The Weather Channel is on the block for $3.5 billion says NPR and the dailies. WTF! How can it possibly be cheaper to buy the Weather Channel than to recreate it from scratch? The Weather Channel mostly gets its information from the public domain or information also licensed to the AP, it has very modest overhead, and it is only slightly more original than the phone book.
Hell, for all its political biases and wolf cries, the Drudge Report does a better job of covering hurricanes than the Weather Channel. this is not a natural monopoly.
The Weather Channel has high cable TV penetration, but so does NBC which is thinking about buying it, that shouldn't be such a huge barrier. I assume that it has high Nielson ratings, lots of advertising revenue with low costs, and hence high profits, but still, there is more to value than EBIT (earning before interest and taxes) when it comes to valuing businesses. Textbook valuation theory says that you value a business by multiple methods and then choose the value that makes sense given the purpose of the valuation.
4 comments:
They aren't buying the WC's infrastructure as much as the branding. Creating a new WC as a competitor would cost a lot before it got a prominent niche on the cables.
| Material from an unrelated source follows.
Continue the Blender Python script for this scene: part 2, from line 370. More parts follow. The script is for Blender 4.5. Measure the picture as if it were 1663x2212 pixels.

And some of us hardcore WC loyalists would refuse to change just out of perversity (or something). This way, we get subtly "converted".
Andrew,
WTF is exactly correct. $3.5G is a tad high.
,dave
old bogus,
I don't disagree that they are buying the brand. I simply find it unfathomable that one couldn't create a new brand of comparable power (maybe even a stronger one) from scatch for a fraction of the cost.
Hell, the name itself probably isn't even protectable by a valid trademark, as it is merely descriptive.
This deal strikes me as about as wise as Time buying AOL. It's a premium price paid for technology on the way out. Television is giving way to the Internet, and on the Internet, the Weather Channel may be popular but there is no loyalty and plenty of competition continuously nipping at their heels, not least of which is cooperative amateurs and provided for free.